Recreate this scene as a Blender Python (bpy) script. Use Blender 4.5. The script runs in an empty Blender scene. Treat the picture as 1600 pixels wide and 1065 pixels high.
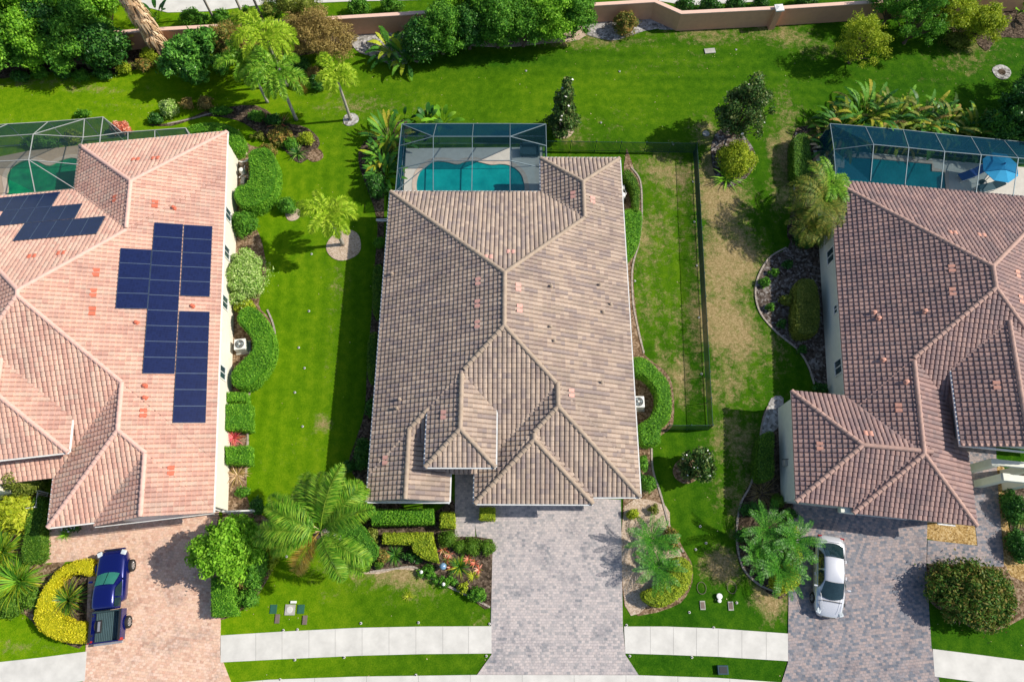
import bpy, bmesh, math, random
import numpy as np
from mathutils import Vector, Matrix
random.seed(7); RNG = np.random.default_rng(7)
R = math.radians
sc = bpy.context.scene
COL = sc.collection

# ------------------------------------------------------------------ camera, sky, sun, exposure
CAM_H = 45.0; TILT = R(20.5); FPX = 1067.0
cam = bpy.data.cameras.new('camera'); cam.sensor_width = 36; cam.lens = FPX / 1600 * 36
cam.clip_end = 1000; cam.clip_start = 0.5
camo = bpy.data.objects.new('camera', cam); COL.objects.link(camo)
camo.location = (0, 0, CAM_H); camo.rotation_euler = (TILT, 0, 0); sc.camera = camo

SUN_EL = R(41.5); SUN_AZ = R(6.5)          # toward the sun: mostly +X, a little +Y
sv = Vector((math.cos(SUN_EL) * math.cos(SUN_AZ), math.cos(SUN_EL) * math.sin(SUN_AZ), math.sin(SUN_EL)))
w = bpy.data.worlds.new('World'); sc.world = w; w.use_nodes = True
nt = w.node_tree; nt.nodes.clear()
sky = nt.nodes.new('ShaderNodeTexSky'); sky.sky_type = 'NISHITA'; sky.sun_disc = False
sky.sun_elevation = SUN_EL; sky.sun_rotation = R(90) - SUN_AZ
bg = nt.nodes.new('ShaderNodeBackground'); bg.inputs[1].default_value = 0.105
wo = nt.nodes.new('ShaderNodeOutputWorld')
nt.links.new(sky.outputs[0], bg.inputs[0]); nt.links.new(bg.outputs[0], wo.inputs[0])
sl = bpy.data.lights.new('sun', 'SUN'); sl.energy = 4.3; sl.angle = R(0.5); sl.color = (1, .93, .82)
so = bpy.data.objects.new('sun', sl); COL.objects.link(so)
so.rotation_euler = sv.to_track_quat('Z', 'Y').to_euler()
sc.view_settings.view_transform = 'Standard'; sc.view_settings.look = 'None'
sc.view_settings.gamma = 1; sc.view_settings.exposure = 0.42
try: sc.cycles.max_bounces = 6; sc.cycles.transparent_max_bounces = 16
except Exception: pass

# ------------------------------------------------------------------ layout helper: photo point + height -> world
_c, _s = math.cos(TILT), math.sin(TILT)
def P(px, py, h=0.0):
    a = (px - 800) / FPX; b = (532.5 - py) / FPX
    d = (a, b * _c + _s, b * _s - _c); t = (CAM_H - h) / -d[2]
    return (d[0] * t, d[1] * t)
def P3(px, py, h=0.0):
    x, y = P(px, py, h); return Vector((x, y, h))
def mpp(px, py, h=0.0):                    # metres per photo pixel, across
    a, b = P(px, py, h), P(px + 10, py, h); return (b[0] - a[0]) / 10
def mppy(px, py, h=0.0):
    a, b = P(px, py, h), P(px, py - 10, h); return (b[1] - a[1]) / 10

# ------------------------------------------------------------------ objects
def tag(o, label=None, cat=None, group=None, kind=None):
    if label: o['label'] = label
    if cat: o['category'] = cat
    if group: o['group'] = group
    if kind: o['kind'] = kind
    return o
def thing(name, loc=(0, 0, 0), label=None, cat=None, group=None, rz=0.0):
    o = bpy.data.objects.new(name, None); COL.objects.link(o); o.empty_display_size = .3
    o.location = loc; o.rotation_euler = (0, 0, rz)
    return tag(o, label, cat, group)
def origin_of(o):
    v = Vector((0, 0, 0))
    while o is not None:
        v += Vector(o.location); o = o.parent
    return v
def link_mesh(name, me, mat, parent, smooth=False):
    if mat is not None: me.materials.append(mat)
    if smooth: me.polygons.foreach_set('use_smooth', [True] * len(me.polygons))
    o = bpy.data.objects.new(name, me); COL.objects.link(o)
    if parent is not None: o.parent = parent
    return o
def quads(name, V, mat, parent=None, uv=None, local=False, smooth=False):
    """V: (n,4,3) world-space quads; uv: (n,2) constant per quad."""
    V = np.asarray(V, dtype=np.float32)
    if parent is not None and not local: V = V - np.array(origin_of(parent), dtype=np.float32)
    n = len(V); me = bpy.data.meshes.new(name)
    me.vertices.add(n * 4); me.vertices.foreach_set('co', V.reshape(-1))
    me.loops.add(n * 4); me.loops.foreach_set('vertex_index', np.arange(n * 4, dtype=np.int32))
    me.polygons.add(n); me.polygons.foreach_set('loop_start', np.arange(0, n * 4, 4, dtype=np.int32))
    try: me.polygons.foreach_set('loop_total', np.full(n, 4, dtype=np.int32))
    except Exception: pass
    u = me.uv_layers.new(name='tint')
    if uv is None: uv = RNG.random((n, 2))
    u.data.foreach_set('uv', np.repeat(np.asarray(uv, dtype=np.float32), 4, axis=0).reshape(-1))
    me.update(calc_edges=True); me.validate()
    return link_mesh(name, me, mat, parent, smooth)
class MB:
    def __init__(s): s.v = []; s.f = []; s.t = []
    def add(s, v, f, t=None):
        k = len(s.v); s.v += [tuple(p) for p in v]; s.f += [tuple(i + k for i in q) for q in f]
        s.t += [t if t is not None else (random.random(), random.random())] * len(f); return s
    def box(s, cx, cy, cz, sx, sy, sz, rz=0.0, rot=None):
        M = rot if rot is not None else Matrix.Rotation(rz, 3, 'Z')
        v = [M @ Vector((a * sx / 2, b * sy / 2, c * sz / 2)) + Vector((cx, cy, cz)) for c in (-1, 1) for a, b in ((-1, -1), (1, -1), (1, 1), (-1, 1))]
        return s.add(v, [(3, 2, 1, 0), (4, 5, 6, 7), (0, 1, 5, 4), (1, 2, 6, 5), (2, 3, 7, 6), (3, 0, 4, 7)])
    def bar(s, a, b, w, h=None, up=(0, 0, 1)):
        a = Vector(a); b = Vector(b); d = (b - a)
        if d.length < 1e-5: return s
        z = d.normalized(); x = z.cross(Vector(up))
        if x.length < 1e-3: x = z.cross(Vector((0, 1, 0)))
        x.normalize(); y = x.cross(z); h = h or w
        v = [p + x * i * w / 2 + y * j * h / 2 for p in (a, b) for i, j in ((-1, -1), (1, -1), (1, 1), (-1, 1))]
        return s.add(v, [(3, 2, 1, 0), (4, 5, 6, 7), (0, 1, 5, 4), (1, 2, 6, 5), (2, 3, 7, 6), (3, 0, 4, 7)])
    def tube(s, pts, r, n=8, cap=True):
        pts = [Vector(p) for p in pts]; rs = r if isinstance(r, (list, tuple)) else [r] * len(pts)
        v = []; f = []
        for i, p in enumerate(pts):
            d = (pts[min(i + 1, len(pts) - 1)] - pts[max(i - 1, 0)]).normalized()
            x = d.cross(Vector((.13, .97, .2))).normalized(); y = d.cross(x)
            v += [p + (x * math.cos(2 * math.pi * k / n) + y * math.sin(2 * math.pi * k / n)) * rs[i] for k in range(n)]
        for i in range(len(pts) - 1):
            for k in range(n):
                f.append((i * n + k, i * n + (k + 1) % n, (i + 1) * n + (k + 1) % n, (i + 1) * n + k))
        if cap: f.append(tuple(range(n))[::-1]); f.append(tuple(range((len(pts) - 1) * n, len(pts) * n)))
        return s.add(v, f)
    def prism(s, poly, z0, z1):
        n = len(poly); v = [(x, y, z0) for x, y in poly] + [(x, y, z1) for x, y in poly]
        f = [tuple(range(n))[::-1], tuple(range(n, 2 * n))] + [(i, (i + 1) % n, n + (i + 1) % n, n + i) for i in range(n)]
        return s.add(v, f)
    def lathe(s, cx, cy, prof, n=16):
        v = []; f = []
        for r, z in prof: v += [(cx + r * math.cos(2 * math.pi * k / n), cy + r * math.sin(2 * math.pi * k / n), z) for k in range(n)]
        m = len(prof)
        for i in range(m - 1):
            for k in range(n): f.append((i * n + k, i * n + (k + 1) % n, (i + 1) * n + (k + 1) % n, (i + 1) * n + k))
        f.append(tuple(range(n))[::-1]); f.append(tuple(range((m - 1) * n, m * n)))
        return s.add(v, f)
    def build(s, name, mat, parent=None, local=False, smooth=False, bevel=0):
        o3 = Vector((0, 0, 0)) if (parent is None or local) else origin_of(parent)
        me = bpy.data.meshes.new(name); me.from_pydata([(x - o3.x, y - o3.y, z - o3.z) for x, y, z in s.v], [], s.f)
        u = me.uv_layers.new(name='tint'); arr = []
        for q, t in zip(s.f, s.t): arr += [t[0], t[1]] * len(q)
        if len(arr) == 2 * len(me.loops): u.data.foreach_set('uv', arr)
        me.update()
        o = link_mesh(name, me, mat, parent, smooth)
        if bevel:
            m = o.modifiers.new('bevel', 'BEVEL'); m.width = bevel; m.segments = 2; m.limit_method = 'ANGLE'
        return o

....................

*EXERCISE GOAL:*
Only the lines from the start of the material through the line containing "camo.location = (0, 0, CAM_H);" should be transcribed. Pictures stay out.

*RESULT FOR THIS TASK:*
Recreate this scene as a Blender Python (bpy) script. Use Blender 4.5. The script runs in an empty Blender scene. Treat the picture as 1600 pixels wide and 1065 pixels high.
import bpy, bmesh, math, random
import numpy as np
from mathutils import Vector, Matrix
random.seed(7); RNG = np.random.default_rng(7)
R = math.radians
sc = bpy.context.scene
COL = sc.collection

# ------------------------------------------------------------------ camera, sky, sun, exposure
CAM_H = 45.0; TILT = R(20.5); FPX = 1067.0
cam = bpy.data.cameras.new('camera'); cam.sensor_width = 36; cam.lens = FPX / 1600 * 36
cam.clip_end = 1000; cam.clip_start = 0.5
camo = bpy.data.objects.new('camera', cam); COL.objects.link(camo)
camo.location = (0, 0, CAM_H); camo.rotation_euler = (TILT, 0, 0); sc.camera = camo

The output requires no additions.